Fast Focus ' Does the Endangered Species Act go too far?' Silly laws

May 26, 2013 

This was another one of those "We have to pass this to find out what is in it" laws. When a snail darter becomes more important than people, America is really screwed up, but don't expect the act to be changed anytime soon.

What needs to be done is for Congress to become an endangered species!

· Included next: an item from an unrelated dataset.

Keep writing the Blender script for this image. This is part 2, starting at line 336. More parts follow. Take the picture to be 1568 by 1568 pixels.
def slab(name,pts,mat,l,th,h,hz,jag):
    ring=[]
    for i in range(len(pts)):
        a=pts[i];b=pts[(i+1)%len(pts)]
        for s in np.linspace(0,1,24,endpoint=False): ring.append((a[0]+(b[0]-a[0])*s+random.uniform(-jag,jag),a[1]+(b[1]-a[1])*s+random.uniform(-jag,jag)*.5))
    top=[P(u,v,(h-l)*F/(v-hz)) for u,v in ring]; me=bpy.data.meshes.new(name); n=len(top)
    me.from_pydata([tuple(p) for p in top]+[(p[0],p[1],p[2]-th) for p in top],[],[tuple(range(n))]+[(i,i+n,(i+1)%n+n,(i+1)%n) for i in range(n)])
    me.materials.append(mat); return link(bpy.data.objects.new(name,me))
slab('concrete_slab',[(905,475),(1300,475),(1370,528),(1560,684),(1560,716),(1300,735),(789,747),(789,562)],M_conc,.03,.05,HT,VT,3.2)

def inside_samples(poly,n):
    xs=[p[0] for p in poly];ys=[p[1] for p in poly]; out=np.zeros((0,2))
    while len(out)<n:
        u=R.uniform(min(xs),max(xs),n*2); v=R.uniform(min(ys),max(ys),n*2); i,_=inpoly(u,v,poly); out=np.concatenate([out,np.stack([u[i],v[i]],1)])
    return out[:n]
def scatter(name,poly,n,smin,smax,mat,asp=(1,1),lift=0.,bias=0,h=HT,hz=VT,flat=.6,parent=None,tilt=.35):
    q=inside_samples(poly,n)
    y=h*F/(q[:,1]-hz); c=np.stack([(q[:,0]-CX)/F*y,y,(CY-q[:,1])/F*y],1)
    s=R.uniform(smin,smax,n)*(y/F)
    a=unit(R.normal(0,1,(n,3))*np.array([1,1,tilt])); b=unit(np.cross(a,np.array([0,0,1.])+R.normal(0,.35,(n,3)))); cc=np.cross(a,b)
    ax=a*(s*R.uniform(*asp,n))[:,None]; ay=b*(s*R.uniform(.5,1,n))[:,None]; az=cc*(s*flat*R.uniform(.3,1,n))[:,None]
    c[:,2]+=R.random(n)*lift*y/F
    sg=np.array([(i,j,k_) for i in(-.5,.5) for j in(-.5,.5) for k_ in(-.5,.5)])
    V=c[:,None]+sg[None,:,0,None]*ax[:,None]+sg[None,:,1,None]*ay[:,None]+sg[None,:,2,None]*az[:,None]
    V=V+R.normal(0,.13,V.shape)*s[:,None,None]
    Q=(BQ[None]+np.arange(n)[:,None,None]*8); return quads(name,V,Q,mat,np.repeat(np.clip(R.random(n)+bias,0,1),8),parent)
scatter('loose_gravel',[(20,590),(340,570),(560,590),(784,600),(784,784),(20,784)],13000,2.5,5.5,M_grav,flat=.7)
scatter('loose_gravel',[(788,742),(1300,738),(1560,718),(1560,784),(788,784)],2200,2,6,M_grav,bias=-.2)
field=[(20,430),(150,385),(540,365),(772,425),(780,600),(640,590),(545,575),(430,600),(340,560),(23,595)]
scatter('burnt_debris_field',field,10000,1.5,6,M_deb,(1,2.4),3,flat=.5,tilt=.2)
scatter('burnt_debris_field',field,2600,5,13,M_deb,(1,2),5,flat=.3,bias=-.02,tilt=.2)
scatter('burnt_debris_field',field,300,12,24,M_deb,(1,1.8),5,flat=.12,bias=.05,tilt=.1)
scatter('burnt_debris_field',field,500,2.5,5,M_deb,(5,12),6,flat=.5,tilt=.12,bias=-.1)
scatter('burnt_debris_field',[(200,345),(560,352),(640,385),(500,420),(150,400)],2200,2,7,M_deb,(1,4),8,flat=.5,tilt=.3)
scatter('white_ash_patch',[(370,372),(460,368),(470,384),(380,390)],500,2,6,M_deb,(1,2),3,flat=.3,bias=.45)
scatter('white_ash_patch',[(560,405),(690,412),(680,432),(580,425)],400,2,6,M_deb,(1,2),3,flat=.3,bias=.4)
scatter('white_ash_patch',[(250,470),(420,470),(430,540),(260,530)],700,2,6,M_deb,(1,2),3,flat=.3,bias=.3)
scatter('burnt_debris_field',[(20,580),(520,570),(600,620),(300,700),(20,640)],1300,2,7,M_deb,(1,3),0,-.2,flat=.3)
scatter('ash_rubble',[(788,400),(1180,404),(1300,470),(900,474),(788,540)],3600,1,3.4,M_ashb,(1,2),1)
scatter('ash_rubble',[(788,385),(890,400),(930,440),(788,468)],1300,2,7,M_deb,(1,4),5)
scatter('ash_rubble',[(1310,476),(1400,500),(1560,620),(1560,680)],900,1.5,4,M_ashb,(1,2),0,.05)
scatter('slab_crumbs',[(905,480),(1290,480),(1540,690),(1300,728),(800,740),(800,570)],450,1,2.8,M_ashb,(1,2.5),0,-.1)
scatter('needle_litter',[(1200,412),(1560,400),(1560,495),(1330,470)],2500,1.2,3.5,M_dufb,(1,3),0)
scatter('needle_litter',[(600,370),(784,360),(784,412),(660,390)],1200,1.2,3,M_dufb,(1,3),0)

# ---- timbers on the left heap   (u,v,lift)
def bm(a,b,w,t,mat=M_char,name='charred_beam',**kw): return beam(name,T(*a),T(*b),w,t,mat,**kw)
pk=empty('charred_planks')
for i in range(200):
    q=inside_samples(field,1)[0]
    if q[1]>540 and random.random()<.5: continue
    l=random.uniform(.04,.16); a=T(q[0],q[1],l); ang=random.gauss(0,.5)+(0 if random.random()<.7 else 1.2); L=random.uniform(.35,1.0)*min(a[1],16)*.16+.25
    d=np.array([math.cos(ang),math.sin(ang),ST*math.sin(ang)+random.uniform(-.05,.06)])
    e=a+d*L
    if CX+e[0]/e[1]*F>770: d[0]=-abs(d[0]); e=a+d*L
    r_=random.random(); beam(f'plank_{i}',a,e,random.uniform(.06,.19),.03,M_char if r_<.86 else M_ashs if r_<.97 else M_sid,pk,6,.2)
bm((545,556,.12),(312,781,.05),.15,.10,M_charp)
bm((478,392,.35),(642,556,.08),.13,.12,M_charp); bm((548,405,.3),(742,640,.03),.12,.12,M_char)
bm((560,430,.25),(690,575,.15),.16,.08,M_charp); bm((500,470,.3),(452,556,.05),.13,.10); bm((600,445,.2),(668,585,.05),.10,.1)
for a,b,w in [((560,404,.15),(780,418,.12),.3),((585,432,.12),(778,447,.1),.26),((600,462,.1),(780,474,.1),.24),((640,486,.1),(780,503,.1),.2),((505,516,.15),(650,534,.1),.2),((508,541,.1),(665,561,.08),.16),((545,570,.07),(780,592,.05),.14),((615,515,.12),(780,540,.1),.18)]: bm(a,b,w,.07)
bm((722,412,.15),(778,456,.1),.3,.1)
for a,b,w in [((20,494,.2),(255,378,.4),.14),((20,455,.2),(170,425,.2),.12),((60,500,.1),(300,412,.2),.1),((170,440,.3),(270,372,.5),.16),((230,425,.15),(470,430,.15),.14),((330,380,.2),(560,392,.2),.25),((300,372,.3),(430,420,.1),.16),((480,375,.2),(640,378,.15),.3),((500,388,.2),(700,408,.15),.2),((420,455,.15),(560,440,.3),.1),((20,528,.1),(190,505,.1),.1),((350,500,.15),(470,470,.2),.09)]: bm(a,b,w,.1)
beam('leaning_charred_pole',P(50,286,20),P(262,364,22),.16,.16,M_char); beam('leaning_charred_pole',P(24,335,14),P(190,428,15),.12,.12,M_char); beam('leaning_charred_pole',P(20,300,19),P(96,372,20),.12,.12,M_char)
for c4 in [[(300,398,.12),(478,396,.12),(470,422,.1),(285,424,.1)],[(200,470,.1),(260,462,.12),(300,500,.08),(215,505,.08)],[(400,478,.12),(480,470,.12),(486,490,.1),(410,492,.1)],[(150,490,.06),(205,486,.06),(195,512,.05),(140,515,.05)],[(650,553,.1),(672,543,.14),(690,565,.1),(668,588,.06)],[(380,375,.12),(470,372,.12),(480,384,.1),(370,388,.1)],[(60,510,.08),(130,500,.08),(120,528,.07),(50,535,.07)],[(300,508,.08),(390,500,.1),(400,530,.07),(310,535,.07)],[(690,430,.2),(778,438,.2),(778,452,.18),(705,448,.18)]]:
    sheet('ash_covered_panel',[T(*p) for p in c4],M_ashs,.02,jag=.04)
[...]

-- JOHN FAULKNER, Richland

Landowners have right

Yes, I think the Endangered Species Act has gone too far. They have more than 2,000 acres along the river for their use, they should not be allowed to take private lands from the landowners. No one ever came to talk with us about this. All of our land is useful to us. If they can do this, where will it stop?

-- FAYE PHIPPS, Mesa

Use smart alternatives

I am not sure that the Endangered Species Act is defined enough. Granted, it is there to protect "endangered" species and must pass critical tests for something to qualify as "endangered." However, using this as a way to do a land grab or to cripple a working farm or causing millions in halted production should not be allowed to happen. There are alternatives to everything. Relocation can and does happen. If something is on the endangered species list, then we put it there, either by hunting it to extinction or introducing a known predator or just overusing the lands.

You cannot, however, make one person or entity pay for the sins of millions by saying, "Oops, now we need to fix this." Now that it is endangered is not the time to fix something. It should have been fixed before. It's not like we didn't have a warning.

I think this act needs to be reworked and an amicable solution needs to be agreed upon. The days of eminent domain for a plant or a bird are behind us. We have technology and it's time to use it to everyone's' advantage.

-- HELEN NEWMAN, Kennewick

The bigger question

This is a subject I'm not very versed in. The media supplies the only subject matter that comes to mind, when it covers a mountain of timber we can't harvest because a moth or small bird is using it. I guess it's a matter of perception. I agree that Siberian tigers should be protected and have a preserve where they are safe from hunters, but a moth just doesn't do it for me. I suppose in the scheme of things it serves some purpose other than eating down our forests!

When I think about endangered species, I think about all those that have come and gone over the millennia and Mother Nature has adjusted. Some of those like the Dodo bird may have had no real impact on nature one way or the other. Some of today's endangered species may fall into that same category. It's not enough that a species just exists, it must play a role in nature. It must be either destroyer or food source.

The Endangered Species Act should not be "forcing" a species to continue when Mother Nature may have other plans.

One day it will be our turn, as all things must die in nature and we are part of that plan. What will take our place?